/---

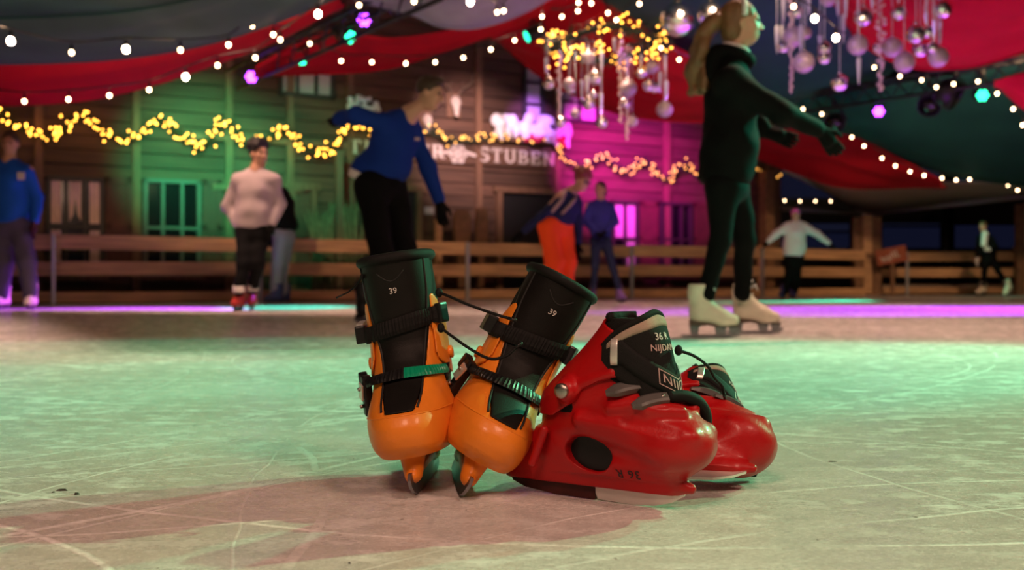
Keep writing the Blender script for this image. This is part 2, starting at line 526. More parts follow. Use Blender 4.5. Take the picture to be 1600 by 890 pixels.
# ------------------------------------------------------------------ skates in front
def loft(yf, yb, w, zlo, zhi, n=2.4, heel=0.2, off=0.0, nx=None):
    """horizontal slices: superellipse in plan, profiles over height"""
    def f(X, Y, Z):
        a = (yf(Z) - yb(Z)) / 2 + off; yc = (yf(Z) + yb(Z)) / 2
        ww = w(Z) + off
        v = (Y - yc) / a
        ww = ww * (1 - heel * np.clip(-v, 0, 1.2) ** 1.2)
        g = (np.abs(X / ww) ** n + np.abs(v) ** n + 1e-12) ** (1.0 / n)
        d = (g - 1) * np.minimum(ww, a)
        return np.maximum(np.maximum(d, Z - zhi), zlo - Z)
    return f, (-0.09, -0.2, zlo - 0.01), (0.09, 0.2, zhi + 0.01)

class Frame:
    def __init__(s, O, A, F):
        s.O = np.array(O, float); s.A = np.array(A, float) / np.linalg.norm(A)
        F = np.array(F, float); F = F - s.A * (F @ s.A); s.F = F / np.linalg.norm(F)
        s.L = np.cross(s.F, s.A)              # +x side for F = y, A = z
    def P(s, th, h, r):
        th, h, r = np.broadcast_arrays(th, h, r)
        return s.O + h[..., None] * s.A + r[..., None] * (np.cos(th)[..., None] * s.F + np.sin(th)[..., None] * s.L)
    def rad(s, f, th, h, rmax=0.2, n=140):
        th, h = np.broadcast_arrays(np.asarray(th, float), np.asarray(h, float))
        rs = np.linspace(rmax, 0.0, n)
        vals = np.stack([f(*np.moveaxis(s.P(th, h, np.full(th.shape, r)), -1, 0)) for r in rs])
        ins = vals < 0
        i = np.argmax(ins, 0); i = np.maximum(i, 1)
        v1 = np.take_along_axis(vals, i[None], 0)[0]; v0 = np.take_along_axis(vals, (i - 1)[None], 0)[0]
        t = v0 / np.where(np.abs(v0 - v1) < 1e-9, 1e-9, v0 - v1)
        out = rs[i - 1] + (rs[i] - rs[i - 1]) * np.clip(t, 0, 1)
        return np.where(ins.any(0), out, 0.02)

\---

SET TASK:
Transcribe the full listing above exactly as it stands, minus the pictures.

ANSWER TO THIS TASK:
Keep writing the Blender script for this image. This is part 2, starting at line 526. More parts follow. Use Blender 4.5. Take the picture to be 1600 by 890 pixels.
# ------------------------------------------------------------------ skates in front
def loft(yf, yb, w, zlo, zhi, n=2.4, heel=0.2, off=0.0, nx=None):
    """horizontal slices: superellipse in plan, profiles over height"""
    def f(X, Y, Z):
        a = (yf(Z) - yb(Z)) / 2 + off; yc = (yf(Z) + yb(Z)) / 2
        ww = w(Z) + off
        v = (Y - yc) / a
        ww = ww * (1 - heel * np.clip(-v, 0, 1.2) ** 1.2)
        g = (np.abs(X / ww) ** n + np.abs(v) ** n + 1e-12) ** (1.0 / n)
        d = (g - 1) * np.minimum(ww, a)
        return np.maximum(np.maximum(d, Z - zhi), zlo - Z)
    return f, (-0.09, -0.2, zlo - 0.01), (0.09, 0.2, zhi + 0.01)

class Frame:
    def __init__(s, O, A, F):
        s.O = np.array(O, float); s.A = np.array(A, float) / np.linalg.norm(A)
        F = np.array(F, float); F = F - s.A * (F @ s.A); s.F = F / np.linalg.norm(F)
        s.L = np.cross(s.F, s.A)              # +x side for F = y, A = z
    def P(s, th, h, r):
        th, h, r = np.broadcast_arrays(th, h, r)
        return s.O + h[..., None] * s.A + r[..., None] * (np.cos(th)[..., None] * s.F + np.sin(th)[..., None] * s.L)
    def rad(s, f, th, h, rmax=0.2, n=140):
        th, h = np.broadcast_arrays(np.asarray(th, float), np.asarray(h, float))
        rs = np.linspace(rmax, 0.0, n)
        vals = np.stack([f(*np.moveaxis(s.P(th, h, np.full(th.shape, r)), -1, 0)) for r in rs])
        ins = vals < 0
        i = np.argmax(ins, 0); i = np.maximum(i, 1)
        v1 = np.take_along_axis(vals, i[None], 0)[0]; v0 = np.take_along_axis(vals, (i - 1)[None], 0)[0]
        t = v0 / np.where(np.abs(v0 - v1) < 1e-9, 1e-9, v0 - v1)
        out = rs[i - 1] + (rs[i] - rs[i - 1]) * np.clip(t, 0, 1)
        return np.where(ins.any(0), out, 0.02)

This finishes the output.